God’s calling is also through the gospel preached by the sent ones (2 Thes. 2:14). The gospel is the Son of God, our Lord Jesus Christ (Rom. 1:1-3; Acts 5:42b), with His person, with all that He has accomplished, attained, and obtained, and with all that He is accomplishing in this age and will accomplish in the coming age and in eternity as the contents. Such a Christ must be preached as the gospel, the glad tidings, by God’s sent ones, that God’s called ones may hear and receive Him (Rom. 10:14-15), thus fulfilling God’s plan in eternity.

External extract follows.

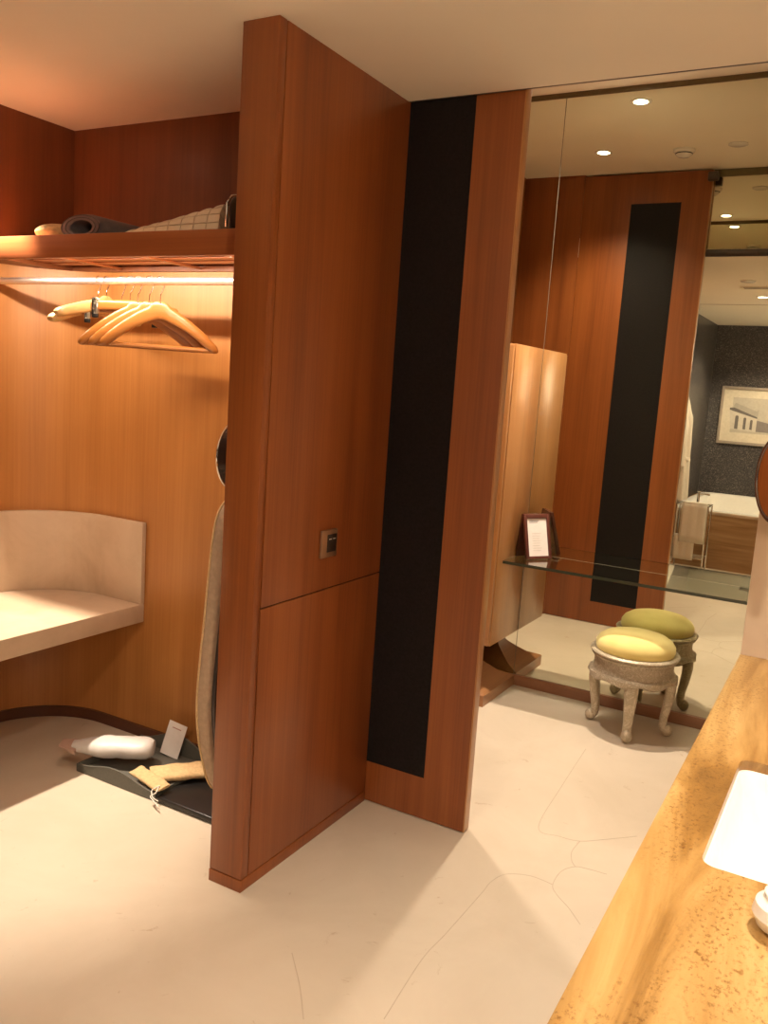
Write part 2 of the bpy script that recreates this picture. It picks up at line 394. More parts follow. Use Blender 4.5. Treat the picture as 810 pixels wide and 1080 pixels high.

God’s calling is the first thing that God does in His chosen ones in the initial stage of His full salvation. This is God’s new beginning in which He calls men out of the created Adamic race and transfers them into the called Abrahamic race, and out of the life of the old creation into the life of the new creation. God’s calling is according to His predestination, purpose, and grace, and through His glory and virtue. This virtue becomes the energy of life by which the believers reach the goal of God’s calling, that is, to enter into the eternal glory of God. God’s calling is in Christ; Christ is its sphere. It is in Christ, through His all-inclusive redemption and based upon all His achievements, that God can call the believers into His eternal glory. God’s calling is also through the gospel preached by God’s sent ones so that God’s called ones may hear and receive Christ.